● GIVEN DATA

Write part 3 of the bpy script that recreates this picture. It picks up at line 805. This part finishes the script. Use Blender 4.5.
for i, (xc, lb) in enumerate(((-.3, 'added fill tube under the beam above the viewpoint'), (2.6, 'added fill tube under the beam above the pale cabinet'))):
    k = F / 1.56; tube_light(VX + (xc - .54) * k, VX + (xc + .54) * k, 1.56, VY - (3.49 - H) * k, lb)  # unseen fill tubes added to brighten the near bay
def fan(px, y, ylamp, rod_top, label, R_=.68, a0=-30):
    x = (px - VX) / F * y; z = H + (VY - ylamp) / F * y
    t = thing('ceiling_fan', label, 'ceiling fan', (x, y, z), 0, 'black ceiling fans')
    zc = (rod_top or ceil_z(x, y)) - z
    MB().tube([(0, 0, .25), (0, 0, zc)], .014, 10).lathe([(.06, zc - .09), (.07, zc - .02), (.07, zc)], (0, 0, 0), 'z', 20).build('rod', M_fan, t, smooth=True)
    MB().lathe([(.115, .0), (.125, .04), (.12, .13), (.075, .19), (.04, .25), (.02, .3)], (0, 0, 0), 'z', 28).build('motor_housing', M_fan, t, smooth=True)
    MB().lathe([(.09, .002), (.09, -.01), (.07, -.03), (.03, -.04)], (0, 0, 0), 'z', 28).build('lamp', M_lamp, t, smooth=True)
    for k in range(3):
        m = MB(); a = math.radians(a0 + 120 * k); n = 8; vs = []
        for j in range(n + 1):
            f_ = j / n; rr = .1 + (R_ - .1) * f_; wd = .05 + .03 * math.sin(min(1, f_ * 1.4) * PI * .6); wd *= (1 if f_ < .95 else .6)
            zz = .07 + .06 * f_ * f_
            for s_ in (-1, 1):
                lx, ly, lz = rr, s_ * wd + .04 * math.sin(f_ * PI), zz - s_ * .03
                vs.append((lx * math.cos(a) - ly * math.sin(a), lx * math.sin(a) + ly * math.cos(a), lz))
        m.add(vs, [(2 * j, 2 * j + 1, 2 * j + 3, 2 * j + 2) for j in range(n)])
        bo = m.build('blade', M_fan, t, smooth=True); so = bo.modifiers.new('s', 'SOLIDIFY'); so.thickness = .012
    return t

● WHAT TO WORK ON
Your task is to repeat the data exactly; please include every line.

● WRITTEN SOLUTION
Write part 3 of the bpy script that recreates this picture. It picks up at line 805. This part finishes the script. Use Blender 4.5.
for i, (xc, lb) in enumerate(((-.3, 'added fill tube under the beam above the viewpoint'), (2.6, 'added fill tube under the beam above the pale cabinet'))):
    k = F / 1.56; tube_light(VX + (xc - .54) * k, VX + (xc + .54) * k, 1.56, VY - (3.49 - H) * k, lb)  # unseen fill tubes added to brighten the near bay
def fan(px, y, ylamp, rod_top, label, R_=.68, a0=-30):
    x = (px - VX) / F * y; z = H + (VY - ylamp) / F * y
    t = thing('ceiling_fan', label, 'ceiling fan', (x, y, z), 0, 'black ceiling fans')
    zc = (rod_top or ceil_z(x, y)) - z
    MB().tube([(0, 0, .25), (0, 0, zc)], .014, 10).lathe([(.06, zc - .09), (.07, zc - .02), (.07, zc)], (0, 0, 0), 'z', 20).build('rod', M_fan, t, smooth=True)
    MB().lathe([(.115, .0), (.125, .04), (.12, .13), (.075, .19), (.04, .25), (.02, .3)], (0, 0, 0), 'z', 28).build('motor_housing', M_fan, t, smooth=True)
    MB().lathe([(.09, .002), (.09, -.01), (.07, -.03), (.03, -.04)], (0, 0, 0), 'z', 28).build('lamp', M_lamp, t, smooth=True)
    for k in range(3):
        m = MB(); a = math.radians(a0 + 120 * k); n = 8; vs = []
        for j in range(n + 1):
            f_ = j / n; rr = .1 + (R_ - .1) * f_; wd = .05 + .03 * math.sin(min(1, f_ * 1.4) * PI * .6); wd *= (1 if f_ < .95 else .6)
            zz = .07 + .06 * f_ * f_
            for s_ in (-1, 1):
                lx, ly, lz = rr, s_ * wd + .04 * math.sin(f_ * PI), zz - s_ * .03
                vs.append((lx * math.cos(a) - ly * math.sin(a), lx * math.sin(a) + ly * math.cos(a), lz))
        m.add(vs, [(2 * j, 2 * j + 1, 2 * j + 3, 2 * j + 2) for j in range(n)])
        bo = m.build('blade', M_fan, t, smooth=True); so = bo.modifiers.new('s', 'SOLIDIFY'); so.thickness = .012
    return t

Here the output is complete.